İşte bu güzellikler ile dolu bedîî san’atın zirvesine ulaşan varlıklar dünyâsındaki huzur dolu seyr ü seferde, Kurân-ı Kerîm dikkatlerimizi hep güzele çekiyor. Onu doya doya seyretmek ve kavrayabilmek için buyuruyor: “Her şeyi en güzel şekilde yaratan… Böylece koskoca kâinatta güzel ve iyiyi dâima dikkatle izlememizi sağlıyor: “Her şeyi en güzel şekilde yaratan, insanı önce balçıktan vâr eden…” (Secde, 32/7)
Güzel yaratışının bir örneği de insanı balçıktan yaratmaya başlamasıdır. Ancak çamur merhalesinden sonraki dönemleri ne kadar ve nasıl vukû bulduğu tahdid edilmemiştir. Doğru incelemek için bu hususta bütün kapılar açıktır. Özellikle bu âyet-i kerîme Mü’minûn sûresindeki: “…Biz insanı süzülmüş özlü balçıktan yarattık.”(Mü’minûn, 23/12) meâlindeki âyetle birleştirilince bu âyetten insanın ilk merhalesinde çamurdan yaratılmış olduğunu anlamak mümkündür.

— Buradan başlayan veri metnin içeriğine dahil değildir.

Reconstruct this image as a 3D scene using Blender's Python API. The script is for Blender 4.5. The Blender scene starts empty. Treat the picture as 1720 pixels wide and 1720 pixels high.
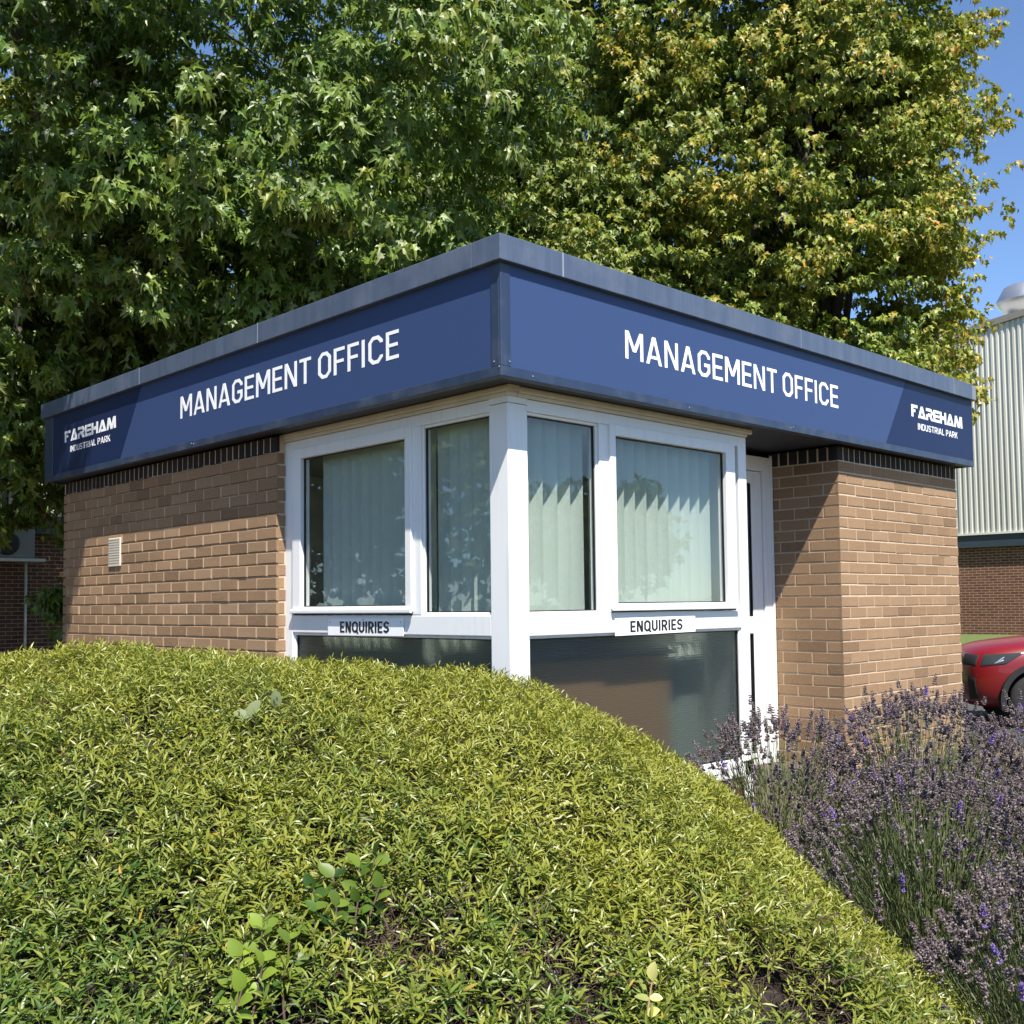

İnsanın ilk yapısının çamurdan neş’et ettiğini kesin olarak bildiren bu Kur’ân’ın hükümleriyle hayat merhalelerini araştırmak husûsunda en ufak bir çatışma söz konusu değildir. Zâten bir inceleme ile kesin Kur’ânî gerçekler arasındaki dayanışma çizgisi en emîn bir şekilde bu noktadan geçer.
“…Sonra insan soyunu âdî bir suyun özünden yarattık…”(Secde,32/8)
Ceninin ilk gelişme başlangıcı olan bir damla sudan önce bir nutfe iken kan pıhtısı hâline, sonra bir çiğnem et şekline ve oradan kemik hâline geçirmiş, en sonunda da bayağı bir sudan başlayan bu süzülme hâli ceninin gelişmesine kadar varmıştır. (Mü’minûn, 23/13-14) Gerçekten bayağı bir sudan atılan bir nokta hâlindeki varlığın geçirdiği bu değişimlerin mâhiyetine bakılınca muazzam bir değişim vâkıasıyla karşılaşılır.
Yapısı îtibâriyle eşsiz ve grift bir varlık olan insan hâline gelinceye kadar atlatılan mesâfeler, akıl almayacak kadar farklı ve uzaktır birbirinden. İşte Kur’ân-ı Kerîm kısa bir âyetle bu uzak merhaleleri canlı bir anlatımla ortaya koymaktadır.
“…Sonra şekil verip düzelten, ona kendi ruhundan üfleyen, size kulaklar, gözler ve gönüller veren de O’dur…” (Secde, 32/9)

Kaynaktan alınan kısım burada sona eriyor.